The trial judge in the Illinois Supreme Court case cited in the Florida Supreme Court decision Tuesday to allow manual recounts in three heavily Democratic counties did not count a single dimpled chad, the Chicago Tribune reports.

Attorneys for the Gore campaign had implied that the Florida high court's quotation from the Illinois Supreme Court case was a subtle suggestion that county canvassing boards should go ahead and count ballots with slight indentations.

"The judge [in the Illinois case] did not count ballots that were indented because he could not determine the voters' intent," said lawyer Burton Odelson, who represented challenger Rosemary Mulligan in the 1990 case. "From the beginning, I knew everybody [in Florida] was interpreting this case wrong and reading into it what they wanted to read into it."

Doomsday scenarios

"Furious Republicans on Capitol Hill are brushing up on the Constitution and Tom Clancy-style doomsday scenarios to make sure the next president is named George W. Bush and not Al Gore," the New York Post's Deborah Orin writes.

"It's hard to convey the level of anger among top GOP lawmakers, who believe Gore is trying to steal Bush's election with sneaky lawsuits and also believe they have the power to stop it," Miss Orin says.

" 'This cannot stand!' vowed Senate Majority Leader Trent Lott Wednesday in a call to arms.

"And that's not just talk, because Republicans could have the power to act," Miss Orin says, pointing out that the Florida legislature or Congress itself could intervene in Mr. Bush's favor. Or, if the dispute drags on until Inauguration Day Jan. 20 Speaker of the House J. Dennis Hastert, Illinois Republican, would become acting president.

Partisan 'justice'

"In a bold example of judicial activism, the Florida Supreme Court has ruled that the technical requirements of state election law are less important than vindicating the will of the voters," writes Jeffrey Rosen, an associate professor of law at George Washington University and legal affairs editor of the New Republic.

"The court allowed manual recounts to continue in Democratic counties, and without saying so explicitly, it strongly hinted that dimpled ballots should be part of the count," Mr. Rosen notes in an op-ed piece in the New York Times.

"Although the Florida Supreme Court may have imagined that it could save the country from the worst partisan impulses, the justices have intervened in a political battle that neither state courts nor the United State Supreme Court can ultimately resolve.

"Republicans in Florida and throughout the United States would never accept a Gore victory won on the basis of a court decision," Mr. Rosen writes.

"They would argue plausibly that activist Democratic judges changed the counting rules in the middle of the game, only after it was obvious that the Democratic candidate needed dimpled ballots to win.

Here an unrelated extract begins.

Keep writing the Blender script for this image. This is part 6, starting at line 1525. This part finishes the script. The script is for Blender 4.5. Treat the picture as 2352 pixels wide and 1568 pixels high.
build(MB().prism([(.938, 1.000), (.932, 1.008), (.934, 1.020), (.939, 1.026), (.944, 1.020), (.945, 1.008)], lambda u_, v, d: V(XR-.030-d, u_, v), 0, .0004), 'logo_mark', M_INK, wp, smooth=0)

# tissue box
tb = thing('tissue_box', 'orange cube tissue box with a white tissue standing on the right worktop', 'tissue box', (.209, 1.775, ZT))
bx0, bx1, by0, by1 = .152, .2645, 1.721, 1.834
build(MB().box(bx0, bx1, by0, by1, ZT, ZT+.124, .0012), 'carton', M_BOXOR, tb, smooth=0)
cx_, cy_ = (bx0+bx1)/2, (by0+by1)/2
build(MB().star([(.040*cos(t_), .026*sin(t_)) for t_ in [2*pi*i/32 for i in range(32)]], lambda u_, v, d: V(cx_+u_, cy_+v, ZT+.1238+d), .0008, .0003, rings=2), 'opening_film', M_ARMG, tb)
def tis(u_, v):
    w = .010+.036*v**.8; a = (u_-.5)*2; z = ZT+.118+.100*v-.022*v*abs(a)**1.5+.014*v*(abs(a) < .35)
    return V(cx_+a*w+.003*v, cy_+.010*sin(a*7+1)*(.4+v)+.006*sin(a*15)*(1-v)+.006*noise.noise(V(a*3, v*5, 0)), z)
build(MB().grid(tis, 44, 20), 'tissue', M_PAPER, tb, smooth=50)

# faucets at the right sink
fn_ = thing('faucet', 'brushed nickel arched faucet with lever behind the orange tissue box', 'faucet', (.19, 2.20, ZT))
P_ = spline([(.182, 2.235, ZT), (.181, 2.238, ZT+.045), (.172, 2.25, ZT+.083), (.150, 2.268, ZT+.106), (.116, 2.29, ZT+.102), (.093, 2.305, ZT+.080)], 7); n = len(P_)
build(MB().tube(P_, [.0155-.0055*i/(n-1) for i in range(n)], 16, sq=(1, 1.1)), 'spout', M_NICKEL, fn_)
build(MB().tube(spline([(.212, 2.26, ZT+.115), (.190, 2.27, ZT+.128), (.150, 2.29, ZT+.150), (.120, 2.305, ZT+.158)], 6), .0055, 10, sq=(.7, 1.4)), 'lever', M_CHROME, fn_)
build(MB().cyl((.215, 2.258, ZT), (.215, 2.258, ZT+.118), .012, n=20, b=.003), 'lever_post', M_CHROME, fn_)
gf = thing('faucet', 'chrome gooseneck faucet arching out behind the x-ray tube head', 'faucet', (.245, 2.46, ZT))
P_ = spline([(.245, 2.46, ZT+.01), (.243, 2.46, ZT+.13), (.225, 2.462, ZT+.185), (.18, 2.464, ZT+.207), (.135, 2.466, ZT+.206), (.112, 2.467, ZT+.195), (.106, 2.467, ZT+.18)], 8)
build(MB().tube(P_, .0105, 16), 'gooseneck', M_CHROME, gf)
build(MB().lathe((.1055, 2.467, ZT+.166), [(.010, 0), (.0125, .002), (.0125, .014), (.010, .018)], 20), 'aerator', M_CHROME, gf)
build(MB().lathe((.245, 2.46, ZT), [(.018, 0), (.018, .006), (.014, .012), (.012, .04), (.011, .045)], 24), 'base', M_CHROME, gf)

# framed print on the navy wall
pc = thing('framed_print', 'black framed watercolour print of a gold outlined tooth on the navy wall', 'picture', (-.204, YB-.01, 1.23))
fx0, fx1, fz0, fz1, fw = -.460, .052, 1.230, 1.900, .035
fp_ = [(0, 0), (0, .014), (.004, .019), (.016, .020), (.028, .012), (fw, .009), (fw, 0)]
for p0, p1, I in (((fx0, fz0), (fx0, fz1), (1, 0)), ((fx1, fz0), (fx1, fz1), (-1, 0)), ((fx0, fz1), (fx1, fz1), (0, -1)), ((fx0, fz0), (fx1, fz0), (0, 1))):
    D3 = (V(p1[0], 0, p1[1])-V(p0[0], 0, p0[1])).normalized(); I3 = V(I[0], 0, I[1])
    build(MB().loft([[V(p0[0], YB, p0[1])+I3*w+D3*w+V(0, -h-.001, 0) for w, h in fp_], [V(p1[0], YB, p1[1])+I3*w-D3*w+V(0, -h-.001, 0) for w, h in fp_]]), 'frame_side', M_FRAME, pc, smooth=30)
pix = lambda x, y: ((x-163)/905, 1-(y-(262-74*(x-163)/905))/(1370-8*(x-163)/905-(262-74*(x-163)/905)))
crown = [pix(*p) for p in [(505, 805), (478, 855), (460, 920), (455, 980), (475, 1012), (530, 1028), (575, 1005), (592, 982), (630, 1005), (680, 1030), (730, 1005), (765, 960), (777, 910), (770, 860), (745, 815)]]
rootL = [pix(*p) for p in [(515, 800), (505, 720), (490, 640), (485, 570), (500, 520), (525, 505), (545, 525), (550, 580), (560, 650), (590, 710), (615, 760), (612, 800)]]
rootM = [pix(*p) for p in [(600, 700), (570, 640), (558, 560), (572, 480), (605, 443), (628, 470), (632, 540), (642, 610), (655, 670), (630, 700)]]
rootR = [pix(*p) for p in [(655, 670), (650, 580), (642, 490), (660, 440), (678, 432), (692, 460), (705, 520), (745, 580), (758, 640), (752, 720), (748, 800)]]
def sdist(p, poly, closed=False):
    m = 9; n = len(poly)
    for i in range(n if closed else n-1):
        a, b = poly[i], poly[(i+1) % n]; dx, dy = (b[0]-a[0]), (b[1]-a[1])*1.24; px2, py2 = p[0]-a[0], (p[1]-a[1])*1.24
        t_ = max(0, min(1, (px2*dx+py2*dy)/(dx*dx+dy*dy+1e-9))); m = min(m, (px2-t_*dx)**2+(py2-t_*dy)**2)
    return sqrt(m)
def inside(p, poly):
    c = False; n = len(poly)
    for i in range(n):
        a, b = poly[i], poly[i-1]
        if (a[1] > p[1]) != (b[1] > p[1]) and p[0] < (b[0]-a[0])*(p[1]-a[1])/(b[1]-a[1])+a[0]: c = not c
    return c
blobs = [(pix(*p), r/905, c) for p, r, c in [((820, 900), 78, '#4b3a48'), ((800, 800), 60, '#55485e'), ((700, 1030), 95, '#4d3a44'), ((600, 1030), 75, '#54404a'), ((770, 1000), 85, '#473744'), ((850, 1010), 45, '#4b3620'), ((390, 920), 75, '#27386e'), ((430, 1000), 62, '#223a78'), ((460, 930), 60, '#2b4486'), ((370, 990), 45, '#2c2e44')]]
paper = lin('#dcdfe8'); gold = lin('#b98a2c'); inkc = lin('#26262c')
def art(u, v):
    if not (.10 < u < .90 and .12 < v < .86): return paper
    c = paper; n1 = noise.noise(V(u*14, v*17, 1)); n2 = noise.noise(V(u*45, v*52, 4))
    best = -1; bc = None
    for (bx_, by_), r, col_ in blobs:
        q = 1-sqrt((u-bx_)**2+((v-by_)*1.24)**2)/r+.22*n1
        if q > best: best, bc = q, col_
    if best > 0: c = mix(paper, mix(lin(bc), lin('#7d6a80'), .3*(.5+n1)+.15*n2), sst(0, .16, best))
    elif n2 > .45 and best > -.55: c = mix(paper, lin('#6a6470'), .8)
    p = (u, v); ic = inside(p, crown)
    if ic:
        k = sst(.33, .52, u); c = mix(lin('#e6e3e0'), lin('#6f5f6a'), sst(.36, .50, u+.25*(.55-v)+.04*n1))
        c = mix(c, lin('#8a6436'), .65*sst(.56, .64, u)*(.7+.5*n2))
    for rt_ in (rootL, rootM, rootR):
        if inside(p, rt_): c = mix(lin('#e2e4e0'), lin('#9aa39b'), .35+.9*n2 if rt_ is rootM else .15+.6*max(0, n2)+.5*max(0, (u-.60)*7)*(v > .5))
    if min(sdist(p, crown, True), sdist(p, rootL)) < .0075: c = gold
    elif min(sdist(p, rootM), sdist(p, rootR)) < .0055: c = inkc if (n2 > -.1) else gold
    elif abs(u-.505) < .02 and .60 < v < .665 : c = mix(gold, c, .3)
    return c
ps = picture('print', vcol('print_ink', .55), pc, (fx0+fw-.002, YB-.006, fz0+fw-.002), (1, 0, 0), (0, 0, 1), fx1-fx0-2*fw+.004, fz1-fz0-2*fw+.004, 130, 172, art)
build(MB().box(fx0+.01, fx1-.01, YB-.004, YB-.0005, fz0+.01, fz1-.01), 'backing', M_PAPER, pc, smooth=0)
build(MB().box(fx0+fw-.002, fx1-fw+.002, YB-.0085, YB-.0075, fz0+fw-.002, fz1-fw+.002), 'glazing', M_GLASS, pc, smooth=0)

And rather than accept the Florida Supreme Court's ruling, Republicans are preparing to take their objections to the United States Supreme Court, the Florida legislature and ultimately the United States Congress, which has final responsibility under the Constitution for deciding electoral disputes.

"If the state Supreme Court had shown more caution, it might have avoided a showdown with the executive and legislative branches in Florida that judges may well lose… ."

Mr. Rosen adds: "Whatever happens, the Florida Supreme Court's decision to change the counting rules has made the justices appear to be partisans rather than neutral arbiters. By trying to take charge of the electoral dispute, the justices may have imagined that they could resolve it. Instead, they may have succeeded only in making it worse. Let's hope the United States Supreme Court resists the temptation to lend a similar helping hand."

Mixed blessing

"Maybe the Democrats should just find a judge who will appoint Al Gore as the 43rd president," syndicated columnist James Pinkerton writes.

"The lawyerization of the Democratic Party has never been more obvious than in the last two weeks, but it's also never been more obvious what a mixed blessing it is," Mr. Pinkerton says.

"Yes, lawyers have power and money, but the law is inherently anti-political. The legal mind-set oscillates between two extreme modes: attack-dog nihilism and woolly-minded utopianism.

"And so Gore could win the legal battles, and yet still lose the presidential war."

Whatever it takes

"A plurality of 300 votes out of nearly 6 million cast constitutes a margin of only 1 in 20,000. If we wish to recount the votes to determine whether the number 300 is indeed correct, we must be accurate in the recount process to much better than 0.005," writes William R. Brody, the president of Johns Hopkins University, in an op-ed piece in the Philadelphia Inquirer.

Mr. Brody added: "Given the unlikely prospect that we could achieve a 0.005 percent vote-counting error rate, it is equally likely that a recount would favor either Gore or Bush. And it might come out the other way around if you repeat the process again. You don't have to impute ballot tampering to envision such a result. The simple (but not necessarily well understood) laws of probability and statistics will guarantee that this will occur.

"The best way to achieve a truly accurate recount would be to determine the average error rate for people hand-counting the ballots, have a large number of individuals independently count the same stack of ballots, and then use the error rate to adjust the average of these numbers. This could conceivably take months."

Elian's revenge

"If Al Gore loses the presidency for want of votes in Florida or even if he wins, but his presidency is vitiated by doubts over the Florida vote count it will be because tens of thousands of Cuban-Americans in Florida were outraged by the federal government's kidnapping Elian Gonzalez earlier this year, and voted Republican in revenge," National Review says in an editorial.

"Gore seems to have had a premonition of this at the time, and offered up a feeble dissent to the Clinton-Reno give-Castro-anything-he-wants policy, but nobody believed him. Elian is now back in Cuba, of course, memorizing the speeches of the Maximum Leader and chanting anti-American slogans at Young Pioneer rallies. One day, perhaps, he will understand that his own personal drama helped to discredit a man whose friends moved heaven and earth to transport a helpless child from freedom into slavery because of their affection, and admiration, for a homicidal tyrant."

Crazed lawyer

Harvard Law School professor Alan Dershowitz has made some false if not slanderous accusations against Florida Secretary of State Katherine Harris, but her real crime in his eyes appears to be the fact that she is a Republican who supported George W. Bush's presidential candidacy.

"She is bought and paid for by the Bush campaign. If that's not the definition of a crook, I don't know what is," Mr. Dershowitz told Evan Gahr of the American Spectator Online.

The lazy way out

"It may be that the Democrats of Miami-Dade would rather enjoy Thanksgiving turkey and lollygag on the beach for the weekend than do their duty for Uncle Unctous. That would be the first constitutional crisis averted by sheer laziness," New York Times columnist William Safire writes.